China’s new Cybersecurity Law takes effect on June 1. Together with regulations issued over the past month by the Cyber Administration of China (CAC) — including on news reporting and commentary — the new legal landscape threatens to tighten what is already one of the world’s most restrictive online environments. What happens next will depend on a combination of Chinese government actions, citizen pushback, and international readiness.
Past experience suggests that the government’s enforcement of the regulations will be uneven and selective but a worst-case scenario would include three features.
First, social media accounts would be closed on a large scale across multiple platforms. This has already been taking place in a more piecemeal fashion. Since 2013, online opinion leaders with millions of microblog followers on Sina Weibo have had their accounts shuttered. In March 2014, dozens of public accounts on WeChat that shared information on current affairs were closed or suspended. More recently, some journalists and academics have reported having their personal WeChat accounts shuttered. Under the new rules, millions of social media accounts sharing information on even apolitical news topics could be subject to such censorship.
Second, there would be an increase in arrests of ordinary users, including based on private information obtained by Chinese security forces from internet companies. The foreign business community and internet freedom advocates have expressed concern regarding the Cybersecurity Law’s requirement that user data be stored on servers inside China, which would make users more vulnerable to having their private communications seized or used for prosecutions.
The Chinese authorities have made clear that they are willing to imprison ordinary citizens based on content shared or viewed via social media. A February 2017 Freedom House study on religious freedom found that Falun Gong practitioners had been jailed for posting messages about the spiritual group or human rights abuses to WeChat or QQ, and that young Uyghurs had been imprisoned for viewing online videos about Islam. Last month, Wang Jiangfeng of Shandong Province was sentenced to two years in prison for referring to “Steamed Bun Xi” — a banned nickname for President Xi Jinping — in a group message on WeChat.
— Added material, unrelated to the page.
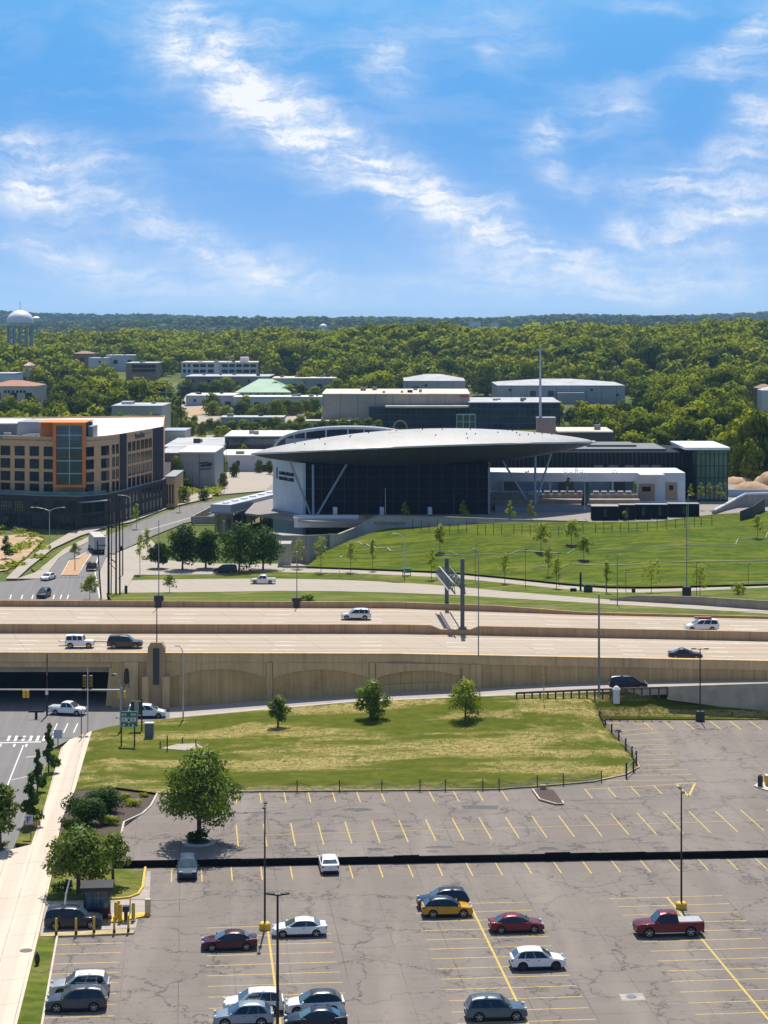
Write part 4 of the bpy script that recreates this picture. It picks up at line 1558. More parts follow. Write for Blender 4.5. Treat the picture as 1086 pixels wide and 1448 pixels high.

Third, full enforcement would mean greater government control over private media companies and news portals. The CAC rules promulgated on May 2 significantly restrict the space for investment and editorial input by foreigners, requiring editors in chief, for example, to be Chinese passport holders. They also mention “special management shares.” According to former journalist Feng Kecheng, now a media studies doctoral candidate in the United States, private web companies that provide news may have to issue such special shares to the government and possibly grant it a seat on their boards.
These provisions reflect Chinese leaders’ attempts to bring the online news industry into closer alignment with the domestic print and broadcast sectors, in which all outlets are owned by the state or party. Yet some Chinese media observers remain cautiously optimistic, since it is doubtful that the CAC will close millions of WeChat, Weibo, and QQ accounts or imprison tens of thousands of people for sharing “unlicensed” news.
Meanwhile, online businesses and news websites, which must still compete for users, are likely to continue dragging their feet on compliance and might engage in outright defiance. In August 2015, following deadly chemical explosions in Tianjin, several news portals produced original reporting about the cause of the blasts, although they were technically barred from doing so even under previous regulations.
Netizens, technologists, and their counterparts outside China will continue to develop ways to disseminate uncensored information on important topics and protect user privacy. Last month, Radio Free Asia reported that as local governments in Hebei and Guangdong provinces stepped up monitoring of public WiFi hotspots, a free mobile application called WiFi Master Key — which encrypts user activity — was downloaded over 900 million times. Similarly, after Apple was pressured to remove the New York Times mobile app from its stores in China, downloads for a less easily blocked Android version continued unobstructed.
China’s internet is still a contested space. Indeed, regime insecurity about this contestation is precisely what is driving the latest effort to consolidate control. “Online, the government is fighting like a cornered beast,” says journalist Zhu Xinxin. “They can’t exercise total control over online public opinion.”
Xi is facing simultaneous political and economic pressures, raising the stakes of the struggle, but it is precisely during times of crisis that Chinese netizens have shown a greater tendency to seek out uncensored information. This occurred in 2012, amid a national scandal centered on Chongqing party boss Bo Xilai; in 2014, when Instagram was blocked at the height of Hong Kong’s Umbrella Revolution; and in 2015, following the Tianjin explosions.
All those with an interest in Chinese people’s access to information — whether they are foreign governments, technology companies, civil society groups, or ordinary citizens — should be prepared with contingency plans and funding to support circumvention tools and other means of getting uncensored news into and out of China at critical moments.
With a major Party Congress approaching in the fall, environmental problems multiplying, and North Korea advancing its nuclear program, the next moment of crisis in China might be just around the corner.
Sarah Cook is a senior research analyst for East Asia at Freedom House. She directs its monthly China Media Bulletin and is author of its recent report The Battle for China’s Spirit: Religious Revival, Repression, and Resistance under Xi Jinping.